— Start of Available data —

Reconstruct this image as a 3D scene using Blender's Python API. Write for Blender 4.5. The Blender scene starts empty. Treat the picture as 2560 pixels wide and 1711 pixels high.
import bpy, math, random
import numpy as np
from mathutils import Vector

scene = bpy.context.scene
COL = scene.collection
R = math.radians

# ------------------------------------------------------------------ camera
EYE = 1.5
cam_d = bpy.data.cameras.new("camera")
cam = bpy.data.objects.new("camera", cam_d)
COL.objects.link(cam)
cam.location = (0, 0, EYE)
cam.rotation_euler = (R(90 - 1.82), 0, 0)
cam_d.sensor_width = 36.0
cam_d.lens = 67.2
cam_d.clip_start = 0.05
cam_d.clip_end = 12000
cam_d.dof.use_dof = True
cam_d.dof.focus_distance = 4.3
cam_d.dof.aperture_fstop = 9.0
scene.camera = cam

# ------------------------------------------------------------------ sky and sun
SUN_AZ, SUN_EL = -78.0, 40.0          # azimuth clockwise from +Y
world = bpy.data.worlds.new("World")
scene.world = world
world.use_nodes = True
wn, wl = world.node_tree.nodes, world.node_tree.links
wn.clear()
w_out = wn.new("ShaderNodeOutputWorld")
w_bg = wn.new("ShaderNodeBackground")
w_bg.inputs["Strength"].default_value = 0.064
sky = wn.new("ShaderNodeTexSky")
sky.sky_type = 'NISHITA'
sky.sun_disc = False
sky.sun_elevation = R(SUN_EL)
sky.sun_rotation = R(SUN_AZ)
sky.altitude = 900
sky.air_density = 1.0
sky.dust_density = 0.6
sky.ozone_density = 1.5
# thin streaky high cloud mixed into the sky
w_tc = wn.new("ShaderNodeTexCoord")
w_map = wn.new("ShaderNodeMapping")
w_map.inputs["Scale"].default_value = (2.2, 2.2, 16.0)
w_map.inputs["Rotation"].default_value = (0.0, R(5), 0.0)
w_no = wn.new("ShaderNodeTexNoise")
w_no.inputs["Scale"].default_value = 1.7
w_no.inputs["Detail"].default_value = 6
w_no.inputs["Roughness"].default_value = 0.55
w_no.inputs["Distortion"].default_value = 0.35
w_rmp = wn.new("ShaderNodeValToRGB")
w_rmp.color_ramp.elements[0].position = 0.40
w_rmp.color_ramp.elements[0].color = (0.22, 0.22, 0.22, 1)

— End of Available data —

» Written instruction:
Reproduce each line of the material above precisely.

» Expected output:
Reconstruct this image as a 3D scene using Blender's Python API. Write for Blender 4.5. The Blender scene starts empty. Treat the picture as 2560 pixels wide and 1711 pixels high.
import bpy, math, random
import numpy as np
from mathutils import Vector

scene = bpy.context.scene
COL = scene.collection
R = math.radians

# ------------------------------------------------------------------ camera
EYE = 1.5
cam_d = bpy.data.cameras.new("camera")
cam = bpy.data.objects.new("camera", cam_d)
COL.objects.link(cam)
cam.location = (0, 0, EYE)
cam.rotation_euler = (R(90 - 1.82), 0, 0)
cam_d.sensor_width = 36.0
cam_d.lens = 67.2
cam_d.clip_start = 0.05
cam_d.clip_end = 12000
cam_d.dof.use_dof = True
cam_d.dof.focus_distance = 4.3
cam_d.dof.aperture_fstop = 9.0
scene.camera = cam

# ------------------------------------------------------------------ sky and sun
SUN_AZ, SUN_EL = -78.0, 40.0          # azimuth clockwise from +Y
world = bpy.data.worlds.new("World")
scene.world = world
world.use_nodes = True
wn, wl = world.node_tree.nodes, world.node_tree.links
wn.clear()
w_out = wn.new("ShaderNodeOutputWorld")
w_bg = wn.new("ShaderNodeBackground")
w_bg.inputs["Strength"].default_value = 0.064
sky = wn.new("ShaderNodeTexSky")
sky.sky_type = 'NISHITA'
sky.sun_disc = False
sky.sun_elevation = R(SUN_EL)
sky.sun_rotation = R(SUN_AZ)
sky.altitude = 900
sky.air_density = 1.0
sky.dust_density = 0.6
sky.ozone_density = 1.5
# thin streaky high cloud mixed into the sky
w_tc = wn.new("ShaderNodeTexCoord")
w_map = wn.new("ShaderNodeMapping")
w_map.inputs["Scale"].default_value = (2.2, 2.2, 16.0)
w_map.inputs["Rotation"].default_value = (0.0, R(5), 0.0)
w_no = wn.new("ShaderNodeTexNoise")
w_no.inputs["Scale"].default_value = 1.7
w_no.inputs["Detail"].default_value = 6
w_no.inputs["Roughness"].default_value = 0.55
w_no.inputs["Distortion"].default_value = 0.35
w_rmp = wn.new("ShaderNodeValToRGB")
w_rmp.color_ramp.elements[0].position = 0.40
w_rmp.color_ramp.elements[0].color = (0.22, 0.22, 0.22, 1)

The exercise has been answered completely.